When I look at Scripture, I don’t see that much has changed in the area of offering our firstfruits to God.  The offering of our “firstfruits” remains a sign of belief - that God that will not leave us empty-handed.
Not only that, but it’s an acknowledgment that God is the one who provided us with our “fruit” in the first place.  Most of the world may be lining up to pat us on the back, as if we were the ones who earned our fruits.  And while that is often highly intoxicating for us, we need to realize what this praise can eventually eat away at our belief that God is the giver of all - and then before we know it, our understanding of God begins to shrink.

“Honor the Lord with your wealth, with the firstfruits of all your crops.”      —Proverbs 3:9

 
Last Thursday, just before the first bell of the new school year, I saw a group of girls offering God the firstfruits of their time.  This table was a Who’s Who of hard working students, girls who regularly study until 3 a.m.  They were huddled at a table, studying God’s Word.  In that one moment, I saw the antithesis of your standard “if-we-have-time-tonight” Bible study.
So how are you doing with your firstfruits?  In life, your time, your money, your energies can and will be pulled in many different directions.  I’m trying to be more diligent with this firstfruits thing. I guess I’m asking you to join me.   

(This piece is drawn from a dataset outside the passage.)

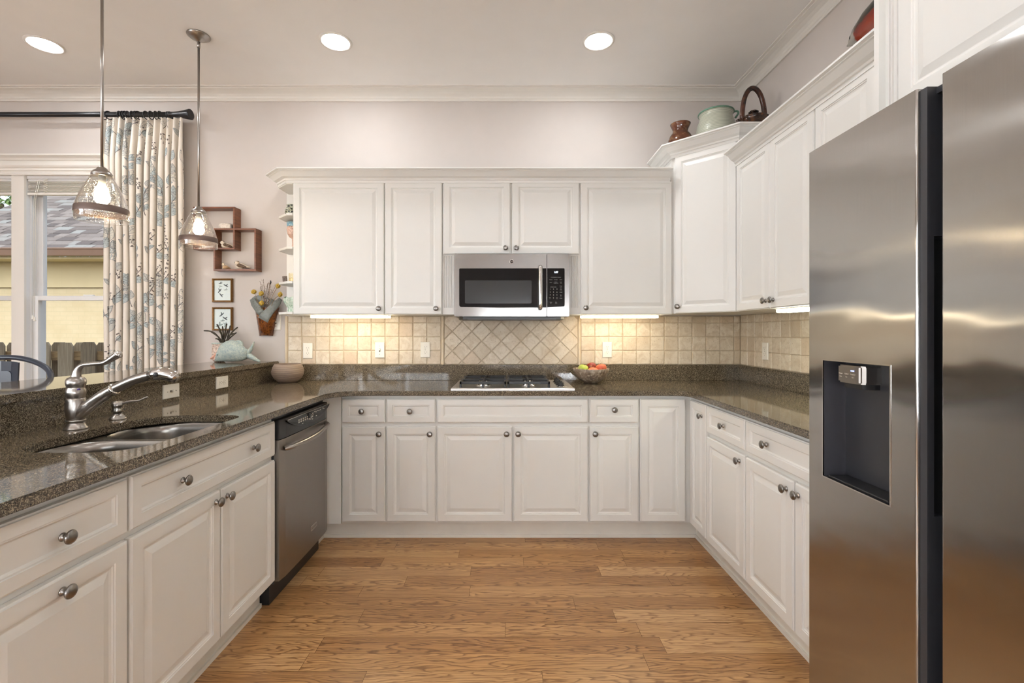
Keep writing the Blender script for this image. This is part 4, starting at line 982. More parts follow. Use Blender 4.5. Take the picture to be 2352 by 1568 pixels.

God, You deserve better than my leftovers.  You deserve my first, my best, my firstfruits.  I’m learning that You more than earned the rights to them when You went first.  You offered Your first, best and only Son into this world, fully aware of the fate that awaited Him.  What’s more, I need to stop brainwashing myself into thinking that I’m responsible for my firstfruits anyway.  They came from Your hand.  Starting today, grow my willingness to return a portion of them back to you.”